Part of: Two-Factor Reset & Social Takeover Scams
Last reviewed: 8 June 2026
PayPal's two-factor authentication (2FA) is a meaningful barrier to account takeover. A scammer who has obtained a user's password — through a data breach, credential stuffing, or phishing — still cannot log in if 2FA is active. To overcome this, scammers have developed a social-engineering approach: call the account owner, pose as PayPal's security team, and persuade them to disable or circumvent their own 2FA.
The call script is designed to sound routine. The 'PayPal agent' tells the user they are performing a security audit, and that the user's 2FA method has been flagged as 'outdated' or 'compromised' and must be reset. To reset it, the user is instructed to enter a code that PayPal will send — which is actually the genuine OTP triggered by the scammer attempting to log in.
This attack requires no technical exploit. It defeats a major security feature through conversation alone.
How this scam works on the PayPal brand
The scammer dials the victim with a spoofed PayPal phone number. They say: 'We are conducting a security review on your account and notice your two-step verification method needs an urgent update. We will send a confirmation code to your phone — please read it back to us to verify your identity before we make the change.'
The scammer simultaneously attempts a login on paypal.com using the previously obtained password. PayPal sends a genuine OTP to the user's phone. The user reads it out, believing it is a PayPal identity check. The scammer enters the code and gains full access.
With the account open, the scammer may immediately change the registered email and phone number, making recovery harder, before withdrawing the balance or using linked funding sources.
Common red flags
- PayPal calls you proactively about a 2FA security review — PayPal does not make unsolicited calls to disable 2FA.
- The caller asks you to read back a code that just arrived on your phone.
- The caller's number shows PayPal but they cannot confirm your recent account activity accurately.
- The call uses urgency — your account will be locked unless you complete the reset now.

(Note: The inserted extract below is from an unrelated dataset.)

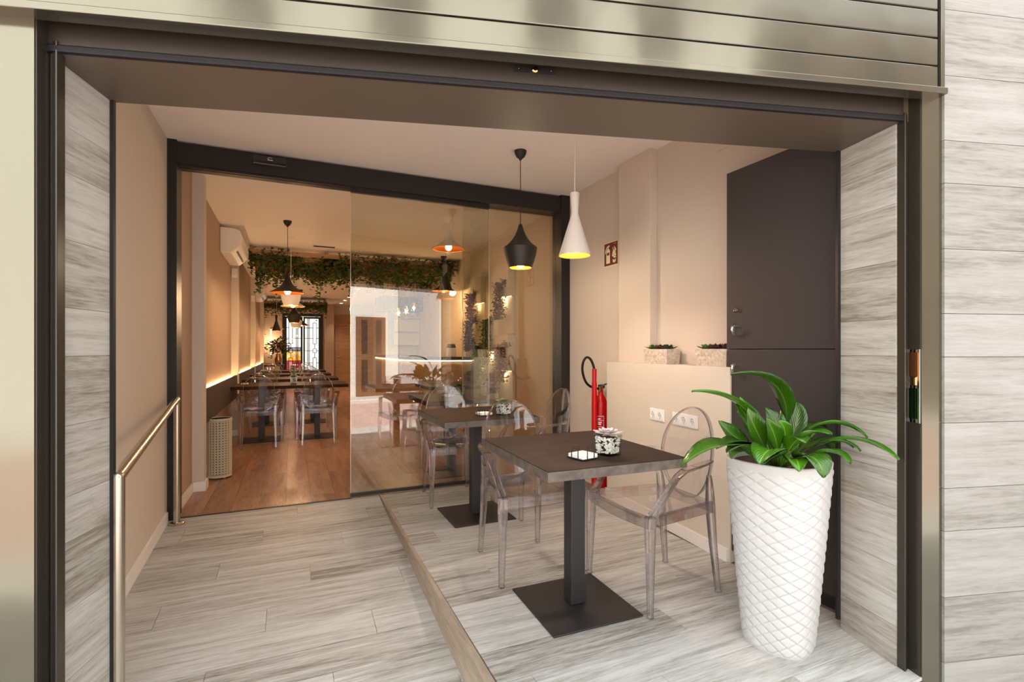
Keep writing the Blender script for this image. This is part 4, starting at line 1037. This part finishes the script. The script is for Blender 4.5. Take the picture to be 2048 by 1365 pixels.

- The caller discourages you from logging in yourself to verify the issue.
- After reading the code, you notice you have been logged out of your PayPal session on other devices.
- The caller asks you to use a backup recovery code rather than a standard OTP.
How to protect yourself
- Know that PayPal will never call you and ask you to read back a code sent to your phone.
- Hang up and log in to paypal.com directly to check whether any security issue is real.
- Use an authenticator app for PayPal 2FA — it is harder to socially engineer than SMS-based codes.
- Never read any verification code to an inbound caller, regardless of who they say they are.
- Enable PayPal's login notifications so you see any new session immediately.
How to report it
- Forward suspicious PayPal emails to [email protected].
- Report spoofed calls to the FCC at fcc.gov/consumers/guides/caller-id-spoofing.
- Report to the FTC at reportfraud.ftc.gov.
- Contact PayPal support at paypal.com/help if your account was accessed.
- File with ic3.gov if funds were taken.
Frequently asked questions
Does PayPal ever call customers to reset their 2FA?
PayPal does not make unsolicited calls to walk customers through two-factor authentication changes. Any such call is a social-engineering attack. Manage all 2FA settings yourself within the PayPal app or website.
Can I prevent this type of attack if I already use 2FA?
Use an authenticator app rather than SMS for 2FA — it is not tied to your phone number and cannot be triggered by the scammer initiating a login. Also, never read a code to any inbound caller.
The code arrived before the caller mentioned it. Does that mean the call is legitimate?
No — it means the scammer has already triggered a PayPal login attempt using your stolen password. The code arriving is proof the scammer is actively trying to access your account. Hang up immediately and change your PayPal password.